▸ **BRIEF**: Repeat the whole listing below, word for word.
▬▬▬▬▬▬
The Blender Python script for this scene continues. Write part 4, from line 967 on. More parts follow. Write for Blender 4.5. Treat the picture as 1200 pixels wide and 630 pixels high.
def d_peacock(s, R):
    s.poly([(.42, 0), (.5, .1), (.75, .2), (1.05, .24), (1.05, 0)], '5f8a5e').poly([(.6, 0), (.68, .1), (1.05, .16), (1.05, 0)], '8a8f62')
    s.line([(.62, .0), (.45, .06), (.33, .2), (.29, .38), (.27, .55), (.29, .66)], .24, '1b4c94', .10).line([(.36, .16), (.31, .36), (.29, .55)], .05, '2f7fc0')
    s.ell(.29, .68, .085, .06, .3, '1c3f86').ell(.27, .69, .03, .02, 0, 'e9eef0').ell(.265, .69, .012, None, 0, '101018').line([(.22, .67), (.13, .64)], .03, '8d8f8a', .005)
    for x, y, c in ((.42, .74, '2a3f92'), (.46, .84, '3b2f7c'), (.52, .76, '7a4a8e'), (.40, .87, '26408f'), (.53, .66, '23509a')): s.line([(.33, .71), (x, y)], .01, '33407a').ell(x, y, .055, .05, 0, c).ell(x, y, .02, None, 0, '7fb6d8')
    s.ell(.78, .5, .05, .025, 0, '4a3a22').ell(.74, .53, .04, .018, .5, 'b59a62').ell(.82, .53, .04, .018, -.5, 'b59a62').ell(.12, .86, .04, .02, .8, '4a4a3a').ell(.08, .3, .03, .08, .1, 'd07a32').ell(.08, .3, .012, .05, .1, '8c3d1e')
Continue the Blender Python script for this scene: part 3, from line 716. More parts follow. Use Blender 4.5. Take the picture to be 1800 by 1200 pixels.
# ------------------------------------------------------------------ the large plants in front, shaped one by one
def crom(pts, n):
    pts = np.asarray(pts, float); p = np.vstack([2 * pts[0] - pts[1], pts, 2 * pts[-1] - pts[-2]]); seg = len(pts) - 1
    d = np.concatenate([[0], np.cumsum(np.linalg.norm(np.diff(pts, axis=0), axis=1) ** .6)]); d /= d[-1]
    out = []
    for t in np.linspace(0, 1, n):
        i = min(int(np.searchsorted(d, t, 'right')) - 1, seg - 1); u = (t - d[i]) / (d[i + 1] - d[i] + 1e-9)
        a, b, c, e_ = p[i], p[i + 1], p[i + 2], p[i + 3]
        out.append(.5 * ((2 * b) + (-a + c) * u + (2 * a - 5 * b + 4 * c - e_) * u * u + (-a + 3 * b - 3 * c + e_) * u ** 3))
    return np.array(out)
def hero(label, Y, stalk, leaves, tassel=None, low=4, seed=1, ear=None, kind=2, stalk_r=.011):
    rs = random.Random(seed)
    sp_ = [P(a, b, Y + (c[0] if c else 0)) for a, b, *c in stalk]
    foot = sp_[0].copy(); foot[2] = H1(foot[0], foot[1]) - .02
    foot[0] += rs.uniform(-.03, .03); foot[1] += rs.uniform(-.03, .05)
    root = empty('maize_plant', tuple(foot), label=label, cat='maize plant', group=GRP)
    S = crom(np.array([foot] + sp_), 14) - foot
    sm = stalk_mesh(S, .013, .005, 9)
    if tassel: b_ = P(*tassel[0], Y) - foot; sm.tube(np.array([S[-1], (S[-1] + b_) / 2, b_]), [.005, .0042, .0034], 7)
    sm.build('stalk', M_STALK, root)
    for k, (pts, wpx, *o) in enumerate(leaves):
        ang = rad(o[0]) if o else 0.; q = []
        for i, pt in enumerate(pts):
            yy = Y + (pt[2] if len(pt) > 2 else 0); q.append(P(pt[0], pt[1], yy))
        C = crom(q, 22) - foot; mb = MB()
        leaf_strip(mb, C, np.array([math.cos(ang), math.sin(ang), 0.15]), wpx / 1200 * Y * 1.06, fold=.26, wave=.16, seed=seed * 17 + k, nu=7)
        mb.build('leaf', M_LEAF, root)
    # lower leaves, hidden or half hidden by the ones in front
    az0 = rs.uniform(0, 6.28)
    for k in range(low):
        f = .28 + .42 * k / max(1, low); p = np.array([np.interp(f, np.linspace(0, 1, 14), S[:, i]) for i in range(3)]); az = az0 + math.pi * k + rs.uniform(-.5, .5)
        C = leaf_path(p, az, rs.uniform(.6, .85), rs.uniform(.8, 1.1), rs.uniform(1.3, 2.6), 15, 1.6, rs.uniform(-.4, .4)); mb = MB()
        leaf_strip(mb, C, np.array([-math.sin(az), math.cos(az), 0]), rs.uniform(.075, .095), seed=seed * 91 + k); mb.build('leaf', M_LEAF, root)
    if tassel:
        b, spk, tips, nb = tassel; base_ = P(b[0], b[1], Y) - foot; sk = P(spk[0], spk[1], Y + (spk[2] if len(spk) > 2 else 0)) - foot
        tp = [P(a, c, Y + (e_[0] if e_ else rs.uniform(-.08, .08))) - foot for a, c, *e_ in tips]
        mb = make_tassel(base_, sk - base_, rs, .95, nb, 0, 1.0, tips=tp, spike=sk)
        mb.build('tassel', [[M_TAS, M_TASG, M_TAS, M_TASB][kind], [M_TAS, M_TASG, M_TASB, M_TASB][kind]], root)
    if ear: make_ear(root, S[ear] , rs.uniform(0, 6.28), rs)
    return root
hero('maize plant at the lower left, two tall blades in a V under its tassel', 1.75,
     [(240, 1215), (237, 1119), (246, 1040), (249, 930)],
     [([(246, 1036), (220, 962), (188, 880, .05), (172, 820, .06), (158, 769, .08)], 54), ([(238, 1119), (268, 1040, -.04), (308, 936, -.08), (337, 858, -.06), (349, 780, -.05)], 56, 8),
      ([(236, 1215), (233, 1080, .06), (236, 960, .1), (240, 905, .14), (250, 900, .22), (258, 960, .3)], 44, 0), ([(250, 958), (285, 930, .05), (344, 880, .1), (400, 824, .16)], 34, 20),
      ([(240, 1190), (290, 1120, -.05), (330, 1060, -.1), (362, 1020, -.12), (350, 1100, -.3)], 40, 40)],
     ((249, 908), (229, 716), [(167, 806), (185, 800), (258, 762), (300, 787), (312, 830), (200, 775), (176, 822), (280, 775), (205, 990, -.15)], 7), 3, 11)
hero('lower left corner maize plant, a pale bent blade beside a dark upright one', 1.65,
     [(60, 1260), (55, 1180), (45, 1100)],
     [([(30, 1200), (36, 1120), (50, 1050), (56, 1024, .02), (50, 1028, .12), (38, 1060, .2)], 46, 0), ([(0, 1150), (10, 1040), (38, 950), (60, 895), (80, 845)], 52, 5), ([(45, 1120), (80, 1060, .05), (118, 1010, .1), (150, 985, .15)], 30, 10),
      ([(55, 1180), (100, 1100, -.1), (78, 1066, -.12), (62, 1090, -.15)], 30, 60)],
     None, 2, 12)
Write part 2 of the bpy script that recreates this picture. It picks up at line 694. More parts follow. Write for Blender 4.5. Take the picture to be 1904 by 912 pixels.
▬▬▬▬▬▬
▸ **WRITTEN SOLUTION**:
The Blender Python script for this scene continues. Write part 4, from line 967 on. More parts follow. Write for Blender 4.5. Treat the picture as 1200 pixels wide and 630 pixels high.
def d_peacock(s, R):
    s.poly([(.42, 0), (.5, .1), (.75, .2), (1.05, .24), (1.05, 0)], '5f8a5e').poly([(.6, 0), (.68, .1), (1.05, .16), (1.05, 0)], '8a8f62')
    s.line([(.62, .0), (.45, .06), (.33, .2), (.29, .38), (.27, .55), (.29, .66)], .24, '1b4c94', .10).line([(.36, .16), (.31, .36), (.29, .55)], .05, '2f7fc0')
    s.ell(.29, .68, .085, .06, .3, '1c3f86').ell(.27, .69, .03, .02, 0, 'e9eef0').ell(.265, .69, .012, None, 0, '101018').line([(.22, .67), (.13, .64)], .03, '8d8f8a', .005)
    for x, y, c in ((.42, .74, '2a3f92'), (.46, .84, '3b2f7c'), (.52, .76, '7a4a8e'), (.40, .87, '26408f'), (.53, .66, '23509a')): s.line([(.33, .71), (x, y)], .01, '33407a').ell(x, y, .055, .05, 0, c).ell(x, y, .02, None, 0, '7fb6d8')
    s.ell(.78, .5, .05, .025, 0, '4a3a22').ell(.74, .53, .04, .018, .5, 'b59a62').ell(.82, .53, .04, .018, -.5, 'b59a62').ell(.12, .86, .04, .02, .8, '4a4a3a').ell(.08, .3, .03, .08, .1, 'd07a32').ell(.08, .3, .012, .05, .1, '8c3d1e')
Continue the Blender Python script for this scene: part 3, from line 716. More parts follow. Use Blender 4.5. Take the picture to be 1800 by 1200 pixels.
# ------------------------------------------------------------------ the large plants in front, shaped one by one
def crom(pts, n):
    pts = np.asarray(pts, float); p = np.vstack([2 * pts[0] - pts[1], pts, 2 * pts[-1] - pts[-2]]); seg = len(pts) - 1
    d = np.concatenate([[0], np.cumsum(np.linalg.norm(np.diff(pts, axis=0), axis=1) ** .6)]); d /= d[-1]
    out = []
    for t in np.linspace(0, 1, n):
        i = min(int(np.searchsorted(d, t, 'right')) - 1, seg - 1); u = (t - d[i]) / (d[i + 1] - d[i] + 1e-9)
        a, b, c, e_ = p[i], p[i + 1], p[i + 2], p[i + 3]
        out.append(.5 * ((2 * b) + (-a + c) * u + (2 * a - 5 * b + 4 * c - e_) * u * u + (-a + 3 * b - 3 * c + e_) * u ** 3))
    return np.array(out)
def hero(label, Y, stalk, leaves, tassel=None, low=4, seed=1, ear=None, kind=2, stalk_r=.011):
    rs = random.Random(seed)
    sp_ = [P(a, b, Y + (c[0] if c else 0)) for a, b, *c in stalk]
    foot = sp_[0].copy(); foot[2] = H1(foot[0], foot[1]) - .02
    foot[0] += rs.uniform(-.03, .03); foot[1] += rs.uniform(-.03, .05)
    root = empty('maize_plant', tuple(foot), label=label, cat='maize plant', group=GRP)
    S = crom(np.array([foot] + sp_), 14) - foot
    sm = stalk_mesh(S, .013, .005, 9)
    if tassel: b_ = P(*tassel[0], Y) - foot; sm.tube(np.array([S[-1], (S[-1] + b_) / 2, b_]), [.005, .0042, .0034], 7)
    sm.build('stalk', M_STALK, root)
    for k, (pts, wpx, *o) in enumerate(leaves):
        ang = rad(o[0]) if o else 0.; q = []
        for i, pt in enumerate(pts):
            yy = Y + (pt[2] if len(pt) > 2 else 0); q.append(P(pt[0], pt[1], yy))
        C = crom(q, 22) - foot; mb = MB()
        leaf_strip(mb, C, np.array([math.cos(ang), math.sin(ang), 0.15]), wpx / 1200 * Y * 1.06, fold=.26, wave=.16, seed=seed * 17 + k, nu=7)
        mb.build('leaf', M_LEAF, root)
    # lower leaves, hidden or half hidden by the ones in front
    az0 = rs.uniform(0, 6.28)
    for k in range(low):
        f = .28 + .42 * k / max(1, low); p = np.array([np.interp(f, np.linspace(0, 1, 14), S[:, i]) for i in range(3)]); az = az0 + math.pi * k + rs.uniform(-.5, .5)
        C = leaf_path(p, az, rs.uniform(.6, .85), rs.uniform(.8, 1.1), rs.uniform(1.3, 2.6), 15, 1.6, rs.uniform(-.4, .4)); mb = MB()
        leaf_strip(mb, C, np.array([-math.sin(az), math.cos(az), 0]), rs.uniform(.075, .095), seed=seed * 91 + k); mb.build('leaf', M_LEAF, root)
    if tassel:
        b, spk, tips, nb = tassel; base_ = P(b[0], b[1], Y) - foot; sk = P(spk[0], spk[1], Y + (spk[2] if len(spk) > 2 else 0)) - foot
        tp = [P(a, c, Y + (e_[0] if e_ else rs.uniform(-.08, .08))) - foot for a, c, *e_ in tips]
        mb = make_tassel(base_, sk - base_, rs, .95, nb, 0, 1.0, tips=tp, spike=sk)
        mb.build('tassel', [[M_TAS, M_TASG, M_TAS, M_TASB][kind], [M_TAS, M_TASG, M_TASB, M_TASB][kind]], root)
    if ear: make_ear(root, S[ear] , rs.uniform(0, 6.28), rs)
    return root
hero('maize plant at the lower left, two tall blades in a V under its tassel', 1.75,
     [(240, 1215), (237, 1119), (246, 1040), (249, 930)],
     [([(246, 1036), (220, 962), (188, 880, .05), (172, 820, .06), (158, 769, .08)], 54), ([(238, 1119), (268, 1040, -.04), (308, 936, -.08), (337, 858, -.06), (349, 780, -.05)], 56, 8),
      ([(236, 1215), (233, 1080, .06), (236, 960, .1), (240, 905, .14), (250, 900, .22), (258, 960, .3)], 44, 0), ([(250, 958), (285, 930, .05), (344, 880, .1), (400, 824, .16)], 34, 20),
      ([(240, 1190), (290, 1120, -.05), (330, 1060, -.1), (362, 1020, -.12), (350, 1100, -.3)], 40, 40)],
     ((249, 908), (229, 716), [(167, 806), (185, 800), (258, 762), (300, 787), (312, 830), (200, 775), (176, 822), (280, 775), (205, 990, -.15)], 7), 3, 11)
hero('lower left corner maize plant, a pale bent blade beside a dark upright one', 1.65,
     [(60, 1260), (55, 1180), (45, 1100)],
     [([(30, 1200), (36, 1120), (50, 1050), (56, 1024, .02), (50, 1028, .12), (38, 1060, .2)], 46, 0), ([(0, 1150), (10, 1040), (38, 950), (60, 895), (80, 845)], 52, 5), ([(45, 1120), (80, 1060, .05), (118, 1010, .1), (150, 985, .15)], 30, 10),
      ([(55, 1180), (100, 1100, -.1), (78, 1066, -.12), (62, 1090, -.15)], 30, 60)],
     None, 2, 12)
Write part 2 of the bpy script that recreates this picture. It picks up at line 694. More parts follow. Write for Blender 4.5. Take the picture to be 1904 by 912 pixels.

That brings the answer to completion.